• Exercise aim
Using the records that follow, copy every line containing the word "Build".

• Record excerpts
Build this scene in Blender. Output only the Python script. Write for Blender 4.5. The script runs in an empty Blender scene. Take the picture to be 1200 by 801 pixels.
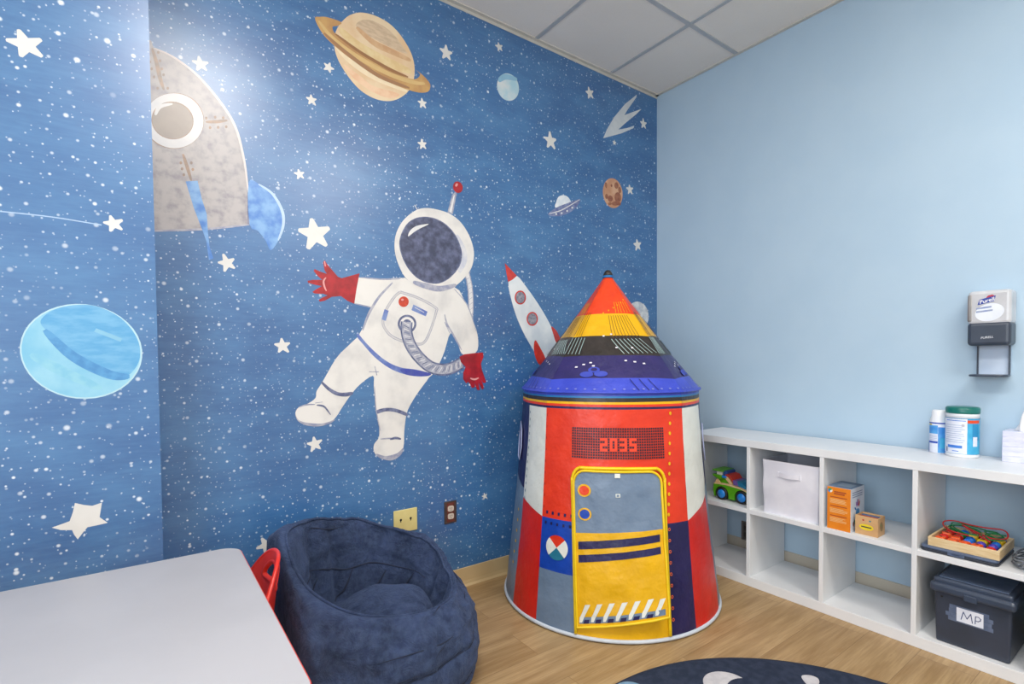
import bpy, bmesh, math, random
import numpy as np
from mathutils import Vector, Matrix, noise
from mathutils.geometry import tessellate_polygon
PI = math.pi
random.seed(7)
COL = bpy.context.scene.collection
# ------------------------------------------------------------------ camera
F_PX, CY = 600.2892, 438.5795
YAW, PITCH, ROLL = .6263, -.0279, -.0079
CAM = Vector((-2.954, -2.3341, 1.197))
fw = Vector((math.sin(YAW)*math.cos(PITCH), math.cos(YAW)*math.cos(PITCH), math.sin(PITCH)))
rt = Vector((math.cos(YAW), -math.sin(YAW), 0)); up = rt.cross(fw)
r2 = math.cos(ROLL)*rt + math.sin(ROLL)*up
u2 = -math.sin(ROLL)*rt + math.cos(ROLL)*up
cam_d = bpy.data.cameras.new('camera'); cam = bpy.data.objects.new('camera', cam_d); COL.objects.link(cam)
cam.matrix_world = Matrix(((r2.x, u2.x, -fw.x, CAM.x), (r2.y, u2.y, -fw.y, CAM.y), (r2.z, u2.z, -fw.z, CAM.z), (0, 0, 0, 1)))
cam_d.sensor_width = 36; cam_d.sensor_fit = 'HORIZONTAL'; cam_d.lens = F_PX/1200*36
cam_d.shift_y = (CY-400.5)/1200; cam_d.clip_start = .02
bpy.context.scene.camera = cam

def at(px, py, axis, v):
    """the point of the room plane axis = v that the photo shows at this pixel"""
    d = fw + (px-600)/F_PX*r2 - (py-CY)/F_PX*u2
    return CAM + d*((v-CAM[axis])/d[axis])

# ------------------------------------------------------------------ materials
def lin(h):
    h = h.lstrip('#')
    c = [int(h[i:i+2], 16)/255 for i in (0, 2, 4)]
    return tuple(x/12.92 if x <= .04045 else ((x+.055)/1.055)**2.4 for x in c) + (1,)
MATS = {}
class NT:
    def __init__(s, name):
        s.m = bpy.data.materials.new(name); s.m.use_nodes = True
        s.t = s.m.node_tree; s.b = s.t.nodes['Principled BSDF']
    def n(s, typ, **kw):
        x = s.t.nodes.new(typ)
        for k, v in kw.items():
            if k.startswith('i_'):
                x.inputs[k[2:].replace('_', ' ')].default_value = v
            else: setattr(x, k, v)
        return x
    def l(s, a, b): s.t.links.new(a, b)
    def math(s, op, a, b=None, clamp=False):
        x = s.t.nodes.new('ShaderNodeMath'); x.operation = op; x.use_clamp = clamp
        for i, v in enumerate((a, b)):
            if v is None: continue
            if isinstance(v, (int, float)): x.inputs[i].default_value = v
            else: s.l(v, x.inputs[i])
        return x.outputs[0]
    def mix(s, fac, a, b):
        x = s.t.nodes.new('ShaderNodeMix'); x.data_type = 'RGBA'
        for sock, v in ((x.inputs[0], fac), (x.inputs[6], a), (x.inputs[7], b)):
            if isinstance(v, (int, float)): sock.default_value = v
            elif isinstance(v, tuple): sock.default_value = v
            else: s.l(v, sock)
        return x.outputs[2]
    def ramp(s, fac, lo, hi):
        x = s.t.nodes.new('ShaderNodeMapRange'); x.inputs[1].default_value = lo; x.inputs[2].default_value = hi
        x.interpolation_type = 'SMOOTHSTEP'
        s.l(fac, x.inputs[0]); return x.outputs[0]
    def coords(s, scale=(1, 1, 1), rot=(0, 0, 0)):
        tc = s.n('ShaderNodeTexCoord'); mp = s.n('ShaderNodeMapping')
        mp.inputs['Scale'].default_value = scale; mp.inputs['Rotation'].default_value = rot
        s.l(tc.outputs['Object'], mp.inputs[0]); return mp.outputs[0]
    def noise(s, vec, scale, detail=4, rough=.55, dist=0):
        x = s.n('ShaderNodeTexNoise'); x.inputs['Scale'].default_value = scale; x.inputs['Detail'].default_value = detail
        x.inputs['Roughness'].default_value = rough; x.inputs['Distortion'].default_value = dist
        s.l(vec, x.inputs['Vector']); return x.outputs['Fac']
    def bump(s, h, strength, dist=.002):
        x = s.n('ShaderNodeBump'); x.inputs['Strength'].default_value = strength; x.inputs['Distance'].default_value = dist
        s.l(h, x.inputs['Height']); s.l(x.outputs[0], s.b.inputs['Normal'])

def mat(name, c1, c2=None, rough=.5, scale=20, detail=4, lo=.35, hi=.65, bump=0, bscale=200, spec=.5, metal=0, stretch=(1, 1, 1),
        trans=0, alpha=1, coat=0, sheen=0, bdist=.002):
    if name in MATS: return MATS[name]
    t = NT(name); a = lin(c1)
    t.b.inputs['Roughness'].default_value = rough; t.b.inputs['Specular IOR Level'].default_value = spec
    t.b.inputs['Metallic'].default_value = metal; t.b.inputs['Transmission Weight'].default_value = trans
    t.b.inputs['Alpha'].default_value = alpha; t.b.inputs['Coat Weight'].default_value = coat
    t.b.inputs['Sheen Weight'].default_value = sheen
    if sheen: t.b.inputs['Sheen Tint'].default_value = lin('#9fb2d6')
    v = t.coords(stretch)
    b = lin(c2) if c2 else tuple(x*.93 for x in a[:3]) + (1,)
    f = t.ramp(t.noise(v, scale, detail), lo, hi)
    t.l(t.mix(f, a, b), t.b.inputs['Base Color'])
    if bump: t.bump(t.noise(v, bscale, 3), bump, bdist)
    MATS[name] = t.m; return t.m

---

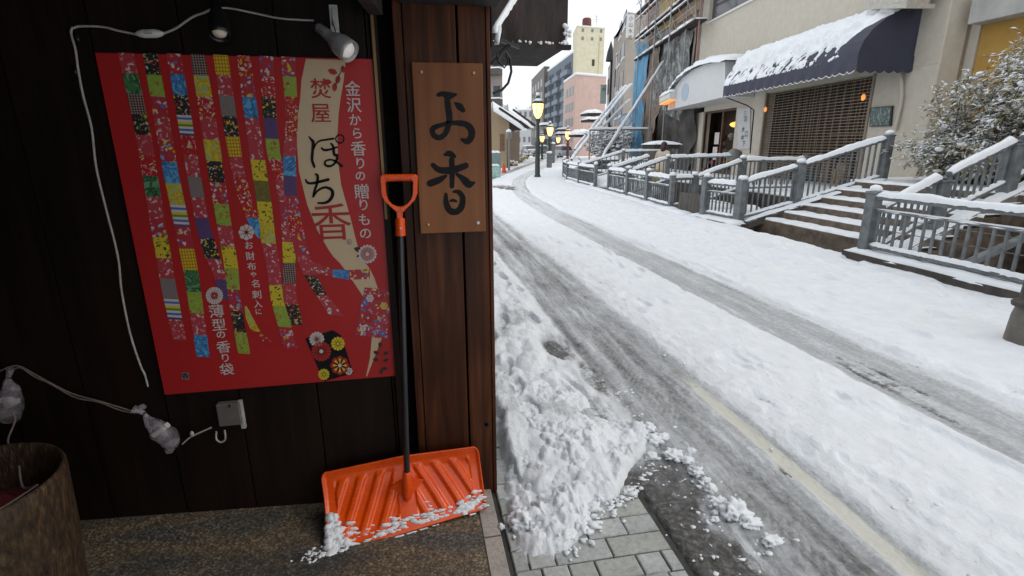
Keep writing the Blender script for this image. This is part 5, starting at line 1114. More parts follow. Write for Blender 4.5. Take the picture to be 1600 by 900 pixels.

* * *

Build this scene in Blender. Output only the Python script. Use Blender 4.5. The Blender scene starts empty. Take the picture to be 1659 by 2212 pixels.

• Output of the task
Build this scene in Blender. Output only the Python script. Write for Blender 4.5. The script runs in an empty Blender scene. Take the picture to be 1200 by 801 pixels.
Build this scene in Blender. Output only the Python script. Use Blender 4.5. The Blender scene starts empty. Take the picture to be 1659 by 2212 pixels.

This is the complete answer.